Question
Company Ltd. currently produces 8,000 units per year of SR15 (Shoe Racks), which is a component of the company's major products. SR15 has the following
Company Ltd. currently produces 8,000 units per year of SR15 (Shoe Racks), which is a
component of the company's major products. SR15 has the following unit costs.
Direct materials $ 35.50
Direct labour 20.00
Indirect costs:
Indirect labour (variable) 7.75
Heat and power (variable) 2.25
Fixed overhead 38.50
Total cost per unit $104.00
Company Ltd. expect future annual demand for SR15 to increase to 11,000 units starting
next year, which is the present capacity. A supplier has offered to supply 11,000 units of SR15 at $89
per unit.
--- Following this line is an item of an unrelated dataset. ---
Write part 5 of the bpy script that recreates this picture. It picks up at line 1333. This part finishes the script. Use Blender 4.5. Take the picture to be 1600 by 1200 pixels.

If company decided to purchase the required SR15, they could avoid fixed costs of $9.50 per
unit based on their current production of 8,000 units per year.
REQUIRED:
1. Should Company Ltd. subcontract the production of SR15? Show calculations.
2. Assume that Company Ltd. could rent out the vacant area resulting from
discontinuing production of SR15 for $225,000 per year. Does this change the decision you made in (1) above? Explain your rationale.
3. Explain any two qualitative factors that would also be relevant to the decision to make or buy SR15.